Your task =>
Output the material below in full, exactly as it is.
** Start of Raw data **
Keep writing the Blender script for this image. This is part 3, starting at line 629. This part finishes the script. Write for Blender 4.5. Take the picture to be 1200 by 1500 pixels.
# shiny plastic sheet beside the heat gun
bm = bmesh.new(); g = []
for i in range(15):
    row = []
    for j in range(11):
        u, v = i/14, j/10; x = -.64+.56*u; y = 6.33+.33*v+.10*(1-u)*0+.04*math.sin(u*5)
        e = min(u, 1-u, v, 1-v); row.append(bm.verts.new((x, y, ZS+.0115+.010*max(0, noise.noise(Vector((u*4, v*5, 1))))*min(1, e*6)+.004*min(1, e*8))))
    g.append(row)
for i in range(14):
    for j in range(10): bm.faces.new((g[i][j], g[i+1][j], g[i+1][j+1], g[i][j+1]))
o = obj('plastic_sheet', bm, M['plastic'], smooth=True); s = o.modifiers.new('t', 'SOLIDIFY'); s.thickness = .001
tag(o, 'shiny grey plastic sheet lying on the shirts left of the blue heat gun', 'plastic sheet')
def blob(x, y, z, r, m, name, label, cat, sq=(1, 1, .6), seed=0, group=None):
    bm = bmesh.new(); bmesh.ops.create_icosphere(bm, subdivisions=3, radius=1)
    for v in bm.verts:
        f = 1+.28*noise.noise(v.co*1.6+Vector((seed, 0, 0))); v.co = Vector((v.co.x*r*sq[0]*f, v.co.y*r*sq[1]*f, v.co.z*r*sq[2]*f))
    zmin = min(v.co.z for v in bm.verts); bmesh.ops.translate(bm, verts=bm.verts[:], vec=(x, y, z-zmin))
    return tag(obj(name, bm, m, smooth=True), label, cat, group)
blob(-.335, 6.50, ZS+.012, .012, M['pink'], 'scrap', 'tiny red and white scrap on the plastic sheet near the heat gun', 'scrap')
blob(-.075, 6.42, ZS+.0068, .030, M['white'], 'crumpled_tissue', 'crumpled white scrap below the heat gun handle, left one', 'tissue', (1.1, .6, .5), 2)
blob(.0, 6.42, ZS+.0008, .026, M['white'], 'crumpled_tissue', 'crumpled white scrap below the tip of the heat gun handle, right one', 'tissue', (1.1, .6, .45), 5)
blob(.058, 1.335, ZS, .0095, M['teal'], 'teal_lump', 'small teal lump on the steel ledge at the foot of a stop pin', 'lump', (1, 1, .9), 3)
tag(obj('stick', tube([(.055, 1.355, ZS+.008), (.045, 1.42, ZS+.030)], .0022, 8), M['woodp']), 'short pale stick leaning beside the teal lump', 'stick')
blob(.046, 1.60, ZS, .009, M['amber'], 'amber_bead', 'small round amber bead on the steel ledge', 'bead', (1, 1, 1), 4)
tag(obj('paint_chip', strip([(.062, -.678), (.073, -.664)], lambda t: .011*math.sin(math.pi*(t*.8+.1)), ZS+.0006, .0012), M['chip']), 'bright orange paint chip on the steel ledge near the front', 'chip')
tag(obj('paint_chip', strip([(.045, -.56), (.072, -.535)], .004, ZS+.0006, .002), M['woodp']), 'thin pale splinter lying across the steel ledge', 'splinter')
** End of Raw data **
Result below =>
Keep writing the Blender script for this image. This is part 3, starting at line 629. This part finishes the script. Write for Blender 4.5. Take the picture to be 1200 by 1500 pixels.
# shiny plastic sheet beside the heat gun
bm = bmesh.new(); g = []
for i in range(15):
    row = []
    for j in range(11):
        u, v = i/14, j/10; x = -.64+.56*u; y = 6.33+.33*v+.10*(1-u)*0+.04*math.sin(u*5)
        e = min(u, 1-u, v, 1-v); row.append(bm.verts.new((x, y, ZS+.0115+.010*max(0, noise.noise(Vector((u*4, v*5, 1))))*min(1, e*6)+.004*min(1, e*8))))
    g.append(row)
for i in range(14):
    for j in range(10): bm.faces.new((g[i][j], g[i+1][j], g[i+1][j+1], g[i][j+1]))
o = obj('plastic_sheet', bm, M['plastic'], smooth=True); s = o.modifiers.new('t', 'SOLIDIFY'); s.thickness = .001
tag(o, 'shiny grey plastic sheet lying on the shirts left of the blue heat gun', 'plastic sheet')
def blob(x, y, z, r, m, name, label, cat, sq=(1, 1, .6), seed=0, group=None):
    bm = bmesh.new(); bmesh.ops.create_icosphere(bm, subdivisions=3, radius=1)
    for v in bm.verts:
        f = 1+.28*noise.noise(v.co*1.6+Vector((seed, 0, 0))); v.co = Vector((v.co.x*r*sq[0]*f, v.co.y*r*sq[1]*f, v.co.z*r*sq[2]*f))
    zmin = min(v.co.z for v in bm.verts); bmesh.ops.translate(bm, verts=bm.verts[:], vec=(x, y, z-zmin))
    return tag(obj(name, bm, m, smooth=True), label, cat, group)
blob(-.335, 6.50, ZS+.012, .012, M['pink'], 'scrap', 'tiny red and white scrap on the plastic sheet near the heat gun', 'scrap')
blob(-.075, 6.42, ZS+.0068, .030, M['white'], 'crumpled_tissue', 'crumpled white scrap below the heat gun handle, left one', 'tissue', (1.1, .6, .5), 2)
blob(.0, 6.42, ZS+.0008, .026, M['white'], 'crumpled_tissue', 'crumpled white scrap below the tip of the heat gun handle, right one', 'tissue', (1.1, .6, .45), 5)
blob(.058, 1.335, ZS, .0095, M['teal'], 'teal_lump', 'small teal lump on the steel ledge at the foot of a stop pin', 'lump', (1, 1, .9), 3)
tag(obj('stick', tube([(.055, 1.355, ZS+.008), (.045, 1.42, ZS+.030)], .0022, 8), M['woodp']), 'short pale stick leaning beside the teal lump', 'stick')
blob(.046, 1.60, ZS, .009, M['amber'], 'amber_bead', 'small round amber bead on the steel ledge', 'bead', (1, 1, 1), 4)
tag(obj('paint_chip', strip([(.062, -.678), (.073, -.664)], lambda t: .011*math.sin(math.pi*(t*.8+.1)), ZS+.0006, .0012), M['chip']), 'bright orange paint chip on the steel ledge near the front', 'chip')
tag(obj('paint_chip', strip([(.045, -.56), (.072, -.535)], .004, ZS+.0006, .002), M['woodp']), 'thin pale splinter lying across the steel ledge', 'splinter')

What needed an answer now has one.